"Religulous - Man wird doch wohl fragen dürfen"

01.04.2009
Larry Charles, der heute 52-jährige Autor, Regisseur und Produzent für Film und Fernsehen, nimmt nach seiner spektakulären Gesellschaftssatire "Borat" von vor zwei Jahren nun die weltlichen Religionen und ihre Anhänger aufs kritisch-spöttische Korn.
USA 2008, Regie: Larry Charles, Dokumentarfilm, ab sechs Jahren

"Religulous" ist eine Wortschöpfung aus "religious" (religiös) und "ridiculous" (lächerlich). Und diese Kombination entspricht auch dem roten Faden dieser wunderbar-respektlosen Dokumentation, die auf einem simplen wie überzeugenden Konzept basiert: Der US-amerikanische TV-Polit-Talker (bekannt durch die Late-Night-Show "Politically Incorrect") und Stand-up-Comedian Bill Maher (53, derzeit moderiert er die wöchentliche Show "Real Time with Bill Maher" sowie die Internet-Talkshow "Amazon Fishbowl" auf Amazon.com) wird auf eine Reise um die halbe Welt geschickt.

Sie führt ihn vom biblischen Freizeitpark in Florida (mit drittklassigem Musical über die Kreuzigung Jesu) bis zum Ölberg nach Jerusalem, von der muslimischen Schwulenbar in Amsterdam bis zum Vatikan in Rom. Der begeisterte Atheist spricht mit Gläubigen und Vertretern verschiedener Religionen und stellt so lange bohrend-"harmlose" Fragen, bis die Antwortgeber ihr zumeist selbstgefälliges, arrogantes, machtbesessenes oder gieriges Gesicht zeigen. Unterbrochen werden die Gespräche durch ballonbunte Szenen aus religiösen Hollywoodschinken ("Die Bibel"), durch Nachrichten-Einspielungen von Atomexplosionen und Selbstmordattentaten oder durch aufklärerische Schrifttafeln.

Dabei geht es um die "himmlische Diktatur", der sich gegenwärtig immer noch 2,2 Milliarden Christen und 1,4 Milliarden Muslime auf diesem Planeten freiwillig unterwerfen. Motto: "Wenn Sie einer politischen Partei oder einem Verein angehören würden, der mit so viel Gewalt, Bigotterie, Ignoranz, Frauenverachtung und Homophobie behaftet wäre, würden sie protestierend austreten.

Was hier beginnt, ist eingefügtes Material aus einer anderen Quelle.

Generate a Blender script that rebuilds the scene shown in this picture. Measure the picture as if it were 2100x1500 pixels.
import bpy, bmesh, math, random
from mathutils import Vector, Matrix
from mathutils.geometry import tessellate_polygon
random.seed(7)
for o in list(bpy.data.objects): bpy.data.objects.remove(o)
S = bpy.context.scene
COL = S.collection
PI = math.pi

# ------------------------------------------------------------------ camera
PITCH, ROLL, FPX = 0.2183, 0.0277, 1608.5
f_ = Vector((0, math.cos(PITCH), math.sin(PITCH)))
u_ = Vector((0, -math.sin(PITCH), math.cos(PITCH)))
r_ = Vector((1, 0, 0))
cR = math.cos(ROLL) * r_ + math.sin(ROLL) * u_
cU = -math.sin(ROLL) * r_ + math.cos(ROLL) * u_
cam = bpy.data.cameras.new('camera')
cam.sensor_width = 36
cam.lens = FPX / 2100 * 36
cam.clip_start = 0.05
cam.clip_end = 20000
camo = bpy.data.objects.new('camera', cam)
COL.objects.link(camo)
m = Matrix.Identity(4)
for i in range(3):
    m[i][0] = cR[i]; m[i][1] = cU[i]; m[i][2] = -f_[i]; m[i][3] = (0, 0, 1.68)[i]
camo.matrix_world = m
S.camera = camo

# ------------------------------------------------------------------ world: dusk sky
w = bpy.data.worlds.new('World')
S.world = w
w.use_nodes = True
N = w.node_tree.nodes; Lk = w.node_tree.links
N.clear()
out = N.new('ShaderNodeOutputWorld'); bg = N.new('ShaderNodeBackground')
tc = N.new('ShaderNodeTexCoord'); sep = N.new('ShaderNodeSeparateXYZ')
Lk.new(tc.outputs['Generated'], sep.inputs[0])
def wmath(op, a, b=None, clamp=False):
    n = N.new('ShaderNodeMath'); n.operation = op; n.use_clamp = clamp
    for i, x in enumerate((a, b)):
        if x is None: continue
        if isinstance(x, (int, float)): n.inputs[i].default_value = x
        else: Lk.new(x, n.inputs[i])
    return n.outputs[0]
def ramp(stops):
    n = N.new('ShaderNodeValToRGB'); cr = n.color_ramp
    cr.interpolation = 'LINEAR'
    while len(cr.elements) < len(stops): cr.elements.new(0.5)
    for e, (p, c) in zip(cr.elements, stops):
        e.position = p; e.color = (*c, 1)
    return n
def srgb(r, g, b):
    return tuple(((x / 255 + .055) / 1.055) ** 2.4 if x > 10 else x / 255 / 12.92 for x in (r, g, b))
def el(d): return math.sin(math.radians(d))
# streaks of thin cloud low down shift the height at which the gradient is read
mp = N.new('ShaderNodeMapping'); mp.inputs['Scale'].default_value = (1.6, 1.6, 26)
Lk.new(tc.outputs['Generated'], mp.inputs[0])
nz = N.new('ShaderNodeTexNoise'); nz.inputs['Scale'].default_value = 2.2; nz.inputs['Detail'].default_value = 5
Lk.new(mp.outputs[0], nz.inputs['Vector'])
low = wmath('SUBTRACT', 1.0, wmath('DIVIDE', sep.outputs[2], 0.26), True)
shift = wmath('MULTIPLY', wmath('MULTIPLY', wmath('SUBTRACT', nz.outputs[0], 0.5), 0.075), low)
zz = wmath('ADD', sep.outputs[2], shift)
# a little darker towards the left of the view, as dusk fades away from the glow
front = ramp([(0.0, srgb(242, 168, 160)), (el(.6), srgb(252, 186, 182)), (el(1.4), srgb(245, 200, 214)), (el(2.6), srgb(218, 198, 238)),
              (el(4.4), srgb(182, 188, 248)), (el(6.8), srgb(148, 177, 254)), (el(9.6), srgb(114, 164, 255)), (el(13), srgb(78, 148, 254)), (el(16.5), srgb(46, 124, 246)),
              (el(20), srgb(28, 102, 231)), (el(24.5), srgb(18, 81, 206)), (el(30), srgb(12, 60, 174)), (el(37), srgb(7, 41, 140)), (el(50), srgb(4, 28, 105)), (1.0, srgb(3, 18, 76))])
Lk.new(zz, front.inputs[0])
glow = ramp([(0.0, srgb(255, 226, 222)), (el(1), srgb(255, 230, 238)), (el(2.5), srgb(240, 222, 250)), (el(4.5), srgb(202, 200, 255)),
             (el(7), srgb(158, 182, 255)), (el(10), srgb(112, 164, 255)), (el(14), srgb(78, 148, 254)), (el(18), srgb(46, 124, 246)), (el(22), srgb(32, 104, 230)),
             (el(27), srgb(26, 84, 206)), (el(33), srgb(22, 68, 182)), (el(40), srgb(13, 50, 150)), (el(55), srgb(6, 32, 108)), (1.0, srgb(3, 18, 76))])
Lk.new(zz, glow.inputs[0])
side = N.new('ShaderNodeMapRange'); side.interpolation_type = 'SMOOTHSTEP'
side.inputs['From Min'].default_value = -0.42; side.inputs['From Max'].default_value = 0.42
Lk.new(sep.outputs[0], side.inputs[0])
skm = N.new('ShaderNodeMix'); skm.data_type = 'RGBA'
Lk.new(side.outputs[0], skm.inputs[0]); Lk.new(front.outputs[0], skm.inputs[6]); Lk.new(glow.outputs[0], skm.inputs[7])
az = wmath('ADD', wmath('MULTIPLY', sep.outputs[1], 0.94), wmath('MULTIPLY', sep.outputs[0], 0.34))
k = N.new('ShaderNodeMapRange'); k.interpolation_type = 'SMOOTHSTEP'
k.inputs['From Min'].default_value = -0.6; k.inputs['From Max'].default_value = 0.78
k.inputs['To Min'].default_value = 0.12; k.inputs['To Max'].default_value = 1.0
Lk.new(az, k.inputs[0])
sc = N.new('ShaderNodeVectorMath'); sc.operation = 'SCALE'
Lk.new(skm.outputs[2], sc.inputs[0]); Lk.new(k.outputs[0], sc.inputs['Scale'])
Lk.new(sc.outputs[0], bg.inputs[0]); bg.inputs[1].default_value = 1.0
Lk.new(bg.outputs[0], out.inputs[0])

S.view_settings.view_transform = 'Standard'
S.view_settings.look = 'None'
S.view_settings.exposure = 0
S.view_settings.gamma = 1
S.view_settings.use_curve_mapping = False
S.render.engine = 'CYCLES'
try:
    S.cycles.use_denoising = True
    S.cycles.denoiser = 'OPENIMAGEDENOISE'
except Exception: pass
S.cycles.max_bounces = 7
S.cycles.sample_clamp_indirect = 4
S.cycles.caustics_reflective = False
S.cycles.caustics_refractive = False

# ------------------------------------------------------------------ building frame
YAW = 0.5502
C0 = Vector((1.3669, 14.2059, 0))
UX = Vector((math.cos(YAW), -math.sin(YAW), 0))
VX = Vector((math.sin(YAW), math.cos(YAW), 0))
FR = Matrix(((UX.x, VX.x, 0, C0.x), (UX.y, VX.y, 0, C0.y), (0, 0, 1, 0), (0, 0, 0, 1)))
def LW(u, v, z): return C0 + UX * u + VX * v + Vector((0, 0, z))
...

Wenn sie das nicht tun, sind sie ein Komplize" (Bill Maher).

Kurzum: "Glaubst du noch oder denkst du schon?" (Michael Schmidt-Salomon 2005 in seinem "Manifest des evolutionären Humanismus") oder: Religion bezieht ihre Legitimität aus Millionen von "armseligen" Mitläufern. "Werdet erwachsen", sagt Bill Maher zum Schluss und denkt sich das "endlich" in der Mitte dazu, "werdet erwachsen oder geht unter".

Eine großartige, clevere, weil sehr unterhaltsame, dauer-piekende, dauer-feixende, provokante Dokumentation, bei der einem das Lachen oftmals wirklich im Halse steckenbleibt (etwa wenn es um Glaubenskriege geht). "Bill Maher ist der Borat der Gotteswege", urteilte das "Wall Street Journal". Korrekt. Eine Halleluja-Satire, die klasse beleidigt und den Denk-Apparat amüsant dauer-bewegt.